Thursday, June 23, 2016

Always, no sometimes, think it's me (John Lennon)

Get Back (You may say I'm a dreamer - Chapter 1, part 9)

October the first, 1962, was huge! 

The Beatles signed a contract with Brian Epstein on that day in England and I started my education at Royal Oak Primary after a stint at Mrs Rogers Greenwoods Corner kindy. The year was also memorable in other ways - down in Dunedin, a few months earlier on April 14th Jacqueline Frances Smith was the first child born to Patricia and Brian Smith.

Like millions of people I can identify with John Lennon's lyric to Strawberry Fields Forever when he says, 'No one I think is in my tree'. From the start I knew I was different. I loved words and reading right from the start. Probably totally pretentious, but I'd love to try out new vocabulary on my parents, and peers at school. I was experimenting and I read A LOT!

Nose in a book - typical!
Grandma bought me Look and Learn magazines each week, I loved the reading boxes at school, I borrowed books from the library and I would have books bought for me to read. And there were always the adult books in the bookcase at home that I'd gaze at when bored. 

My imagination was stirred AND shaken. Look and Learn had some great comic strips, The Trigan Empire series and others. There were informative articles and my books were adventure oriented but not of the usual Enid Blyton kind.

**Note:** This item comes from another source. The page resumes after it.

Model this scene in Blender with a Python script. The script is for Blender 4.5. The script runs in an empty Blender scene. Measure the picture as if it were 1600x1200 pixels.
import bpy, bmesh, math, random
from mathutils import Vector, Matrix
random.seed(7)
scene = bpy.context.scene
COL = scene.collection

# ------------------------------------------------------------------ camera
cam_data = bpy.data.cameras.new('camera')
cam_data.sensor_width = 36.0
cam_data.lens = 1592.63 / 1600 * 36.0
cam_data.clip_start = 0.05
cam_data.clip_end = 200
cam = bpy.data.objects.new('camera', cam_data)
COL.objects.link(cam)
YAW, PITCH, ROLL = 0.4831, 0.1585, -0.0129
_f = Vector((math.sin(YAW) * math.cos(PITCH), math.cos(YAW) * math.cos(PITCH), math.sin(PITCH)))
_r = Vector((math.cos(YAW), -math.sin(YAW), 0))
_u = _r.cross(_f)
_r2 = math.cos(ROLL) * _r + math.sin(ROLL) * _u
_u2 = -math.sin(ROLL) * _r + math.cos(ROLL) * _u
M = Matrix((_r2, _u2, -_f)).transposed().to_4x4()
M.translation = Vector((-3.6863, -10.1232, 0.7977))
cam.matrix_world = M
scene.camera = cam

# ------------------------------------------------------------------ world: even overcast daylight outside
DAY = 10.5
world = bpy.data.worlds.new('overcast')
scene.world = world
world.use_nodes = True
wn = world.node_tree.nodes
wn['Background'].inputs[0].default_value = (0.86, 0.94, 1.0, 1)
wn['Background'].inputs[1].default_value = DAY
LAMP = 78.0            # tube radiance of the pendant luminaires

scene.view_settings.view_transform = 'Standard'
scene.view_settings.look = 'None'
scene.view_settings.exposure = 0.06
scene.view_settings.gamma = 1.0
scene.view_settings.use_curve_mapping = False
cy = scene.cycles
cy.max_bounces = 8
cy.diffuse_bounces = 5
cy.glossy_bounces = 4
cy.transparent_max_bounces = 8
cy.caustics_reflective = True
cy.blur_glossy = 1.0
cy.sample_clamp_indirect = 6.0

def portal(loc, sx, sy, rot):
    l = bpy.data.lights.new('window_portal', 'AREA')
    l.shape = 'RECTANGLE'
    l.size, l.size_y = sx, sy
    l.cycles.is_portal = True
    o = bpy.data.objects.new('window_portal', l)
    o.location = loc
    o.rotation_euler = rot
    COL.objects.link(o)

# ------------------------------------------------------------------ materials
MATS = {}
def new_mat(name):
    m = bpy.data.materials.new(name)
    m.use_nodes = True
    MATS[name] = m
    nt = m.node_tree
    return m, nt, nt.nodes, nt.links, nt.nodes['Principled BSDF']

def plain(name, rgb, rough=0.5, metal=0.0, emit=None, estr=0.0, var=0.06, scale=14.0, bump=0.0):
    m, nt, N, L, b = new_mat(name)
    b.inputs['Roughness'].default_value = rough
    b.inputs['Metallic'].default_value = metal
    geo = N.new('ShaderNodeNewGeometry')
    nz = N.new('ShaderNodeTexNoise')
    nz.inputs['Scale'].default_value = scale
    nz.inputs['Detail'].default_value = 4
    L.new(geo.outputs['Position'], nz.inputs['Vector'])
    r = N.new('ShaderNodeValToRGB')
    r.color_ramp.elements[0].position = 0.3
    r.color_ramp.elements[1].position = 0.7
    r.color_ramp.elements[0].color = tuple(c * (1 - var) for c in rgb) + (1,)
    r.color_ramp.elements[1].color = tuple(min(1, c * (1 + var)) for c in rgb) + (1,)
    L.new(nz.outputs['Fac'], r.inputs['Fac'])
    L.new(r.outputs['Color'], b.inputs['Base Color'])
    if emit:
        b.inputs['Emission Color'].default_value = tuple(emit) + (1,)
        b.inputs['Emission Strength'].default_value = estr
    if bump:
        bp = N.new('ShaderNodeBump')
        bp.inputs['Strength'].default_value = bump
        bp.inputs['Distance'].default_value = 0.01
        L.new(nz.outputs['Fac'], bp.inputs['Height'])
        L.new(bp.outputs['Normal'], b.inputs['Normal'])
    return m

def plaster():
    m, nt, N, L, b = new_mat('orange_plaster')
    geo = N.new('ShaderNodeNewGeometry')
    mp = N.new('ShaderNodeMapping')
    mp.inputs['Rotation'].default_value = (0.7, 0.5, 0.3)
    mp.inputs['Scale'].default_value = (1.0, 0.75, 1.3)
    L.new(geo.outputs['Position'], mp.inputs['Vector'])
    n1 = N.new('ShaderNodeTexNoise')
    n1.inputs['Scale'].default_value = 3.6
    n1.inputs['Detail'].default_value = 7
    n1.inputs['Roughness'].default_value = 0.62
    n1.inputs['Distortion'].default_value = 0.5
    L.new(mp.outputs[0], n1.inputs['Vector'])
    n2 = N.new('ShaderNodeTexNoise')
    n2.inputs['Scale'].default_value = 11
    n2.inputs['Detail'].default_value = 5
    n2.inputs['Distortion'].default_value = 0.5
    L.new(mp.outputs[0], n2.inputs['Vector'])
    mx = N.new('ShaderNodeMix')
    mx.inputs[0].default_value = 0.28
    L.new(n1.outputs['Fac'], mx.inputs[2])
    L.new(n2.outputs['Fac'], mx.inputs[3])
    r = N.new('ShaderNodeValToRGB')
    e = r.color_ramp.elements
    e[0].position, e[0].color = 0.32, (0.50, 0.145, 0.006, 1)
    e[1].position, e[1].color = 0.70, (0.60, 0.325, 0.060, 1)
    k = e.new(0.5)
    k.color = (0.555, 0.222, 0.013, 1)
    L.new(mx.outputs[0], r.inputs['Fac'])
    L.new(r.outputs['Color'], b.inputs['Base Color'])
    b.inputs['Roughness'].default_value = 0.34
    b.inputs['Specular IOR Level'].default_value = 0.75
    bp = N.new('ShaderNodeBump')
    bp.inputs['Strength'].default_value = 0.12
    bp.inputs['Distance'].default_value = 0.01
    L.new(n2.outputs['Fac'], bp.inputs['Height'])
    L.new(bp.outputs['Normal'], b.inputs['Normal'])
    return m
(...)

The year 1962 was also tinged with sadness for my father and grandfather. William, my great grandfather, our solid link to Rochdale origins, passed away.

I can't say I ever really knew him, I was 5, but I definitely remember him. He was a kind of shadowy figure but he was a definite presence. The house called Roch-dene in Reimers Avenue, opposite Eden Park, belonged to him, not Deedoo as I always believed. My father and his parents lived with William rather than the other way around.

I feel a real connection to him, I share his initials, I proudly wear his gold wedding band and his roots in Rochdale feel deeply ingrained in me as well. Without William I wouldn't be here, so I owe him a great debt.

On the first day of school I arrived with my mum and immediately found a friend, or more accurately, he found me. I seem to have a knack for making strong relationships with people and Billy was the first. My first day of Primary and this little boy befriends me, a total stranger one second then we're mates! Just like that. Billy's open invitation to be a friend has stayed with me, long after the event.

Wherever you are, Billy, you did good to a funny little guy.

Royal Oak primary was a magic school and a wonderful start. I can still picture teachers and students and even individual lessons like they were part of my recent past: plays I performed in; getting cards from reading boxes; playing goalie and diving around like a maniac; being catcher for the softball team; playing four square; getting a kiss from Adrienne - my first love; drinking warm milk from cream sized glass bottles; being on school patrol at the Pah Road crossing; doing a speech about a family holiday to Australia; singing in Mrs Alexander's choir; protecting Ross from bullies; getting on the bus to the murder house (dentist traumas that linger still) and playing rugby at Te Papa Primary.

These things are all as vivid in my memory as if I'd read about them in a book. Yes - Royal Oak primary was magic, as was my childhood in the otherwise turbulent sixties.